魚は透明なので、内臓も見えるだろう健康な。
健康な健康だ、
魚のウロコがたくさんあって、それらの
輪郭の線が黒くなって、見える。
黒い絵、というものが、あった。魚を描いたんだろう
魚の図鑑が、画集で、あって
版画、だった。版画の群れ。
版画は十九世紀で、とても線が細いものだ
銅版画。銅の、版画。よいことである

 「魚の図鑑」がさまざまに言いなおされている。「図鑑」に関することばが、あちらこちらからあらわれてくる。「見える」という動詞がことばを動かしている。
 でも、「(魚の図鑑は歌の図鑑だ)楽譜が……」の「歌/楽譜」はどこへ行ったのか。「歌(音)」ではなく「楽譜(音の再現方法を示した記録)」だから、「見る/見える」を中心にして動くのは自然なことなのか。
 「成文化を否定する」のだとしたら、この「ととのえ方」はちょっと「ととのいすぎている」。
 そういうことも感じる。
 ずーとあとの方にゆくと、

魚の内臓を食べる人も、いるだろう
それは苦くて美味だ、と言われる。

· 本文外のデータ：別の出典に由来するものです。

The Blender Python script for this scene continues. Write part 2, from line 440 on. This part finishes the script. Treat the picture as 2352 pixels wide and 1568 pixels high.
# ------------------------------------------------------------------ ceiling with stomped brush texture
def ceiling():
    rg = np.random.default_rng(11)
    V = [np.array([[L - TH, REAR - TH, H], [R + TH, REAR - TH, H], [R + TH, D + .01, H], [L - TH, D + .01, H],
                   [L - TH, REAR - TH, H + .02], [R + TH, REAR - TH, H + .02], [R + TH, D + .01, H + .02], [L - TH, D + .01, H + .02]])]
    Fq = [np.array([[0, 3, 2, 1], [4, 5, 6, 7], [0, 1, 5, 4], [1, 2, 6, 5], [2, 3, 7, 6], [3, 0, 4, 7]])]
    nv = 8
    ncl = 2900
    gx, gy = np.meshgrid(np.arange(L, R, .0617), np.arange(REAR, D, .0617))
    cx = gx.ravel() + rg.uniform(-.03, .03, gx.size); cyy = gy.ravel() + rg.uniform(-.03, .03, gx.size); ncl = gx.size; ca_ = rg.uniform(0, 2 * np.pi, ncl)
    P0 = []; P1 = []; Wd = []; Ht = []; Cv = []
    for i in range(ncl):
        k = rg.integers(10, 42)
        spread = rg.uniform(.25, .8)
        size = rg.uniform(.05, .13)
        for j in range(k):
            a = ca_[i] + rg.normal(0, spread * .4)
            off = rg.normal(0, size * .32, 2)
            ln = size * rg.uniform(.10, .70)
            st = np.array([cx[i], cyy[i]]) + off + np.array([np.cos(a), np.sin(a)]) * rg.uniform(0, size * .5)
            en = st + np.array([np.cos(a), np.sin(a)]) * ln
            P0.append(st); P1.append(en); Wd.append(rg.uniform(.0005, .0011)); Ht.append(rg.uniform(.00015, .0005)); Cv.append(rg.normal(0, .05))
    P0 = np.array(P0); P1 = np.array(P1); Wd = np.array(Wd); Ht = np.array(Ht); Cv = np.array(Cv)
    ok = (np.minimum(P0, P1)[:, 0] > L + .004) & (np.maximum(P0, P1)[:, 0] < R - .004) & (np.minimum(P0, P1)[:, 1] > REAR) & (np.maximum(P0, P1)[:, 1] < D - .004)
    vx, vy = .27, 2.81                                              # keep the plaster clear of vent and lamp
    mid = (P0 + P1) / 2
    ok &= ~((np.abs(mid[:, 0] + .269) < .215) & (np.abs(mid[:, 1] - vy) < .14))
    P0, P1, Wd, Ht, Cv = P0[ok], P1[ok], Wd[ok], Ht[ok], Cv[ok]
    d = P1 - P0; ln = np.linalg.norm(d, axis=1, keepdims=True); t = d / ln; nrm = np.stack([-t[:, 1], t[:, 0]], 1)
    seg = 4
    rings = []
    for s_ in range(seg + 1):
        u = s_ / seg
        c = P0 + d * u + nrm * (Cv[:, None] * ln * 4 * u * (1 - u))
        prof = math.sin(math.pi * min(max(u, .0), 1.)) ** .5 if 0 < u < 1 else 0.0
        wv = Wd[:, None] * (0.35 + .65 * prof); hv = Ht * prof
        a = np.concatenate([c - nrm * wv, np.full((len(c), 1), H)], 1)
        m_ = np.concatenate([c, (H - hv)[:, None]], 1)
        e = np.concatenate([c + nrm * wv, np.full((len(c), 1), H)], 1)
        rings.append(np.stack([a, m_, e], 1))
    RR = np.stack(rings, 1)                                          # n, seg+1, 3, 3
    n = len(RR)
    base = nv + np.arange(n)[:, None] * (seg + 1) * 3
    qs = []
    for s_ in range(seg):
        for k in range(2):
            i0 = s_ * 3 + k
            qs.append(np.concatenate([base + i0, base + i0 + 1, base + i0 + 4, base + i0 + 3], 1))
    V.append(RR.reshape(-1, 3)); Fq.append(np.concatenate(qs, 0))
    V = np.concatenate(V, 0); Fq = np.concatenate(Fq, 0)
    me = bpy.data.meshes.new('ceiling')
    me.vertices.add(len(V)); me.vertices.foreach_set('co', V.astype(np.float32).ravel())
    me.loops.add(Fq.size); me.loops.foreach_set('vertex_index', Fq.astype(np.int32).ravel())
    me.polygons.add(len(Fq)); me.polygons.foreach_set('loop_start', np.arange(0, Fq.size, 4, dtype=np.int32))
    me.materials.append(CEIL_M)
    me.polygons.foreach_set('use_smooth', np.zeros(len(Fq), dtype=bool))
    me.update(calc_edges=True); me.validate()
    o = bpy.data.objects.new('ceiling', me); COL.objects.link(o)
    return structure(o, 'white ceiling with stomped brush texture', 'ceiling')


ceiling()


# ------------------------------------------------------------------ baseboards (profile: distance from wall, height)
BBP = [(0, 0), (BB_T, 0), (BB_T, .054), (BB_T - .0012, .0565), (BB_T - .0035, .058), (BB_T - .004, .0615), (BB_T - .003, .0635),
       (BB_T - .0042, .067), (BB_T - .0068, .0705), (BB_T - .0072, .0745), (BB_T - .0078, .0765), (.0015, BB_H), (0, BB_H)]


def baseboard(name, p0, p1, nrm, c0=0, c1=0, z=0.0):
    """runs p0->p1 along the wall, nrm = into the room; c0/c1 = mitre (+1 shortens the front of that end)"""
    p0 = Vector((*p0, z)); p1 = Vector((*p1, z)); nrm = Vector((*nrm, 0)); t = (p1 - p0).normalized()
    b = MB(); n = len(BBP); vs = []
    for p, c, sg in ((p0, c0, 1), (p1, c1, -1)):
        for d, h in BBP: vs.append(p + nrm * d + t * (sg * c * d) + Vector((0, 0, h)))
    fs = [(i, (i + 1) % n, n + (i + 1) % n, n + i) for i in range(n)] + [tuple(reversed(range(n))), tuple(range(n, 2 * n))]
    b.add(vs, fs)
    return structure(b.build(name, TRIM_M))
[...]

歌われた
よいことだ。レコードで歌を聞いていた
歌を聞きながら、料理を、作っていた。

 と「歌」が登場してくるが、その「歌」の復活までの「図鑑」に象徴される「図=絵=視覚」との関係が、よくわからない。
 考えられない。
 版画に言い換えられた図のなかで、聴覚はどう生きつづけていて、それが何をきっかけに視覚をつきやぶってあらわれてきたのか、その「ことばの肉体」のなかの「聴覚」と「視覚」の切断、連続、融合というものが、わからない。「肉体」が「連続性」のあるものとして、感じられない。
 「歌」を聴覚ではなく視覚でとらえなおしたもの、と考えればいいのかなあ。